Scottish Clans

Scottish clans have a long and often bloody history.

They have been in existence since the ninth century, and almost destroyed by the English in the eighteenth century, but despite that, today they are flourishing with members all over the world.

One reason that they have endured over the centuries, despite numerous attempts to curb them, is the fact that they afford their clansmen a sense of family.

In fact the word clan, taken from the Gaelic language literally means "children of the family".

They are structured in such a way that the Clan Chiefs are officially registered with the court of the Lord Lyon, King of Arms, which controls the heraldry and Coat of Arms.

They are usually identified with areas of land, which would originally have been under the control of the Clan Chiefs.

Often these lands will have an ancestral castle or manor house, many of which are still occupied today, by the current Clan Chiefs.

If you would like to know where any particular clan territories can be found, then the

clan map of Scotland will enable you to locate them.

Modern Scottish clans have their own distinctive clan tartans, which are often seen as a badge of membership.

Talking of badges, many clansmen like to wear a

clan badge as part of their Highland Dress, to show allegiance to their Chief.

An enterprising Scottish company are producing luxurious cashmere and lambswool sweaters and cardigans, for both men and women, with your clan crest beautifully embroidered on the chest.

One of Scotland's oldest and most successful clans is the

Elliot Clan. They are a Scottish Border Clan, who showed allegiance to King Robert The Bruce.
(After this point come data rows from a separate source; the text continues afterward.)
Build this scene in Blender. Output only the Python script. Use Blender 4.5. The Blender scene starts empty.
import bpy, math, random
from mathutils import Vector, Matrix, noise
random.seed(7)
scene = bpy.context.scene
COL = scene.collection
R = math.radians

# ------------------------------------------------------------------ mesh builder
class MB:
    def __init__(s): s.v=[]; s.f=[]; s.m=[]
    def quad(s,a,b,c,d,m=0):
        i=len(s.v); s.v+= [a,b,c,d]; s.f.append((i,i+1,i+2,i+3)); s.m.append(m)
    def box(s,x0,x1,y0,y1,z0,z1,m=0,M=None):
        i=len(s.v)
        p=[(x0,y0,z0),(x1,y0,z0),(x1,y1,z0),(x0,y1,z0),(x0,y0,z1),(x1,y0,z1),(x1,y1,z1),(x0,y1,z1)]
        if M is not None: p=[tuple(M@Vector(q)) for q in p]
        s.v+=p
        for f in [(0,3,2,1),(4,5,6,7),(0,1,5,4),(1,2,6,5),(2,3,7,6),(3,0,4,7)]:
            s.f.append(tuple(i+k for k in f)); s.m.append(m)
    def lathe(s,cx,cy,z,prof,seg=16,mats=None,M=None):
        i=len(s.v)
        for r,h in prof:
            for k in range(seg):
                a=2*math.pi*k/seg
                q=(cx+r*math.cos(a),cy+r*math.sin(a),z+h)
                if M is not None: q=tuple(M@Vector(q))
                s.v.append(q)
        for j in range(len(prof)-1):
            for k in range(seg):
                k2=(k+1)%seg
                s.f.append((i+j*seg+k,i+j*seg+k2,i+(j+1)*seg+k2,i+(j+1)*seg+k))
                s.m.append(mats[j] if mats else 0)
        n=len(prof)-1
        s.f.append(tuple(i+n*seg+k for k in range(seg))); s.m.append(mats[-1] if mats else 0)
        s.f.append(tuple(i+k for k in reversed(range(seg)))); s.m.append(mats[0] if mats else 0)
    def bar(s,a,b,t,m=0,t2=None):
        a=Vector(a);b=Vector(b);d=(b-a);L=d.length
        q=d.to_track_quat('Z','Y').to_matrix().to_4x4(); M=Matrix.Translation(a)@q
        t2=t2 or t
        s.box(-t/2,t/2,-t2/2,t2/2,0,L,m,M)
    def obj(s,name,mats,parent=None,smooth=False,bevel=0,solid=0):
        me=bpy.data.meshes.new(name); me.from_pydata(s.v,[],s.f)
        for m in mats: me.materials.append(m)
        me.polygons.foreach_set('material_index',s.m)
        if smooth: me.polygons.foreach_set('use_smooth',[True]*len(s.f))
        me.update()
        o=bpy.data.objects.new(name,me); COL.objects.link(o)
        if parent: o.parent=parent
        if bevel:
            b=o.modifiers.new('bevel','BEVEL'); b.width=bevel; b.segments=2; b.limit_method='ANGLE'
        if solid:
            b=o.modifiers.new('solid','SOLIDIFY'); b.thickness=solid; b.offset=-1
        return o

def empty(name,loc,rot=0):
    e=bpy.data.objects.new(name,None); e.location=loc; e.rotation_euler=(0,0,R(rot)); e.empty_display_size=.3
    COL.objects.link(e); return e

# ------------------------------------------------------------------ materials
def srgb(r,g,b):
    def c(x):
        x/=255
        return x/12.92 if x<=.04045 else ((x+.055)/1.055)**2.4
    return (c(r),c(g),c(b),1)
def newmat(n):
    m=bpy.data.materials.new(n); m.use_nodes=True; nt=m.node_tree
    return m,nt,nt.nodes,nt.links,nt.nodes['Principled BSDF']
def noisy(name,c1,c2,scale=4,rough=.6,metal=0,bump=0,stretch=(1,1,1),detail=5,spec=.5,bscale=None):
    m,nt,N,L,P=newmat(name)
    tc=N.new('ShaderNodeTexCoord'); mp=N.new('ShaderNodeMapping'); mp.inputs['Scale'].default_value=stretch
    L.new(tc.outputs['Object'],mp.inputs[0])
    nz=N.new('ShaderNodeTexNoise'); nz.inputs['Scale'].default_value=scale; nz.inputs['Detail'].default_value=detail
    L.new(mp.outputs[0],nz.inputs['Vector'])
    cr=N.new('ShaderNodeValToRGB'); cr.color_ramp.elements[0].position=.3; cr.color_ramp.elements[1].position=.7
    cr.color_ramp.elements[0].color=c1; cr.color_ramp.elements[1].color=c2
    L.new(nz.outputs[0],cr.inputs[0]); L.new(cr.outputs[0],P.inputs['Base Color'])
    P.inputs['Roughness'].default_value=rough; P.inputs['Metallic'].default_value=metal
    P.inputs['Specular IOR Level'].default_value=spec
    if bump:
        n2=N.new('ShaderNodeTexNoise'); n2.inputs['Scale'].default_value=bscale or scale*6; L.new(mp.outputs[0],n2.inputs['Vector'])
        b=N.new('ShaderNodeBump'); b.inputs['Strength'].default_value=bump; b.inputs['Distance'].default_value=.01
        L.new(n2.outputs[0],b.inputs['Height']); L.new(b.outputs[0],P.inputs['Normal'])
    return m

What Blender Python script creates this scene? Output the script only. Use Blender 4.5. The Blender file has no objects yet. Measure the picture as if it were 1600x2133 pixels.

Another of Scotland's oldest Clans is the

Robertson Clan who also fought with King Robert the Bruce at Bannockburn.

And clan gatherings held on a regular basis, encourage clan members from many different parts of the world to come together, ensuring strong social ties.

One very special gathering took place in Scotland's capital Edinburgh, in June 2009.

The Gathering, saw members from all Scottish clans coming together as part of The Scottish Homecoming, to celebrate the two hundred and fiftieth birthday of Robert Burns, Scotland's National Bard.

The Gathering, was officially opened by His Royal Highness, Prince Charles.

One of the visitors to this site was kind enough to write an article, which he then submitted to me for publication, detailing his account of The Gathering. Jim from America, has a very strong Scottish heritage, on both sides of his family, and is of course a member of one of the Scottish clans.

He has made a considerable contribution to this web site, not only with his article, but also with many photos he has very kindly sent me, one of which you can see below.

Scottish clans two clan chiefs

Clan Chiefs Attending The Gathering

This photo shows two clan Chiefs attending The Gathering, notice the eagle feathers being worn on their caps.

Such feathers may only be worn by a clan Chief.

In the early days social ties were established in quite an extraordinary manner.

It was common practice for the Clan Chief's children to be brought up by their mother's brother (an uncle in another clan), and his children likewise would be brought up by their uncle, in yet another clan.

Although to us this would seem very strange, back then it brought about intensely strong social bonds, and reinforced inter-clan ties.

As a community a Scottish clan is distinguished by heraldry, and recognized by the Sovereign.

And as such is considered a "noble incorporation" because the title "Clan Chief" is a title of honor in Scotland, and the Chief confers his or her noble status onto the clan.

Therefor all clans with recognized Chiefs, are recognized under Scottish law.

Historically a Clan Chief could add to his clan simply by adopting other families, and legally had the right to outlaw anyone from his clan, including members of his own family.

Nowadays anyone with the Chiefs surname is considered a member of the clan, and similarly anyone who offers allegiance to a Chief is considered a member of the clan, unless the Chief does not accept that person's allegiance.

Clan membership goes through the surname, therefor children who take their father's surname are part of their father's clan and not their mother's.

However it is becoming common practice for people to claim clan membership through their mother's side of the family, simply by offering allegiance to the Clan Chief.

Nowadays many Scottish clans have a list of septs, which are surnames of families who through historical ties are associated with the clan.

So even if your family name doesn't have a clan connection, your surname may well be a sept of a clan.

Confusingly though many sept names are shared by many clans, and you may need to do a bit of digging into your family history, to discover which clan you are associated with.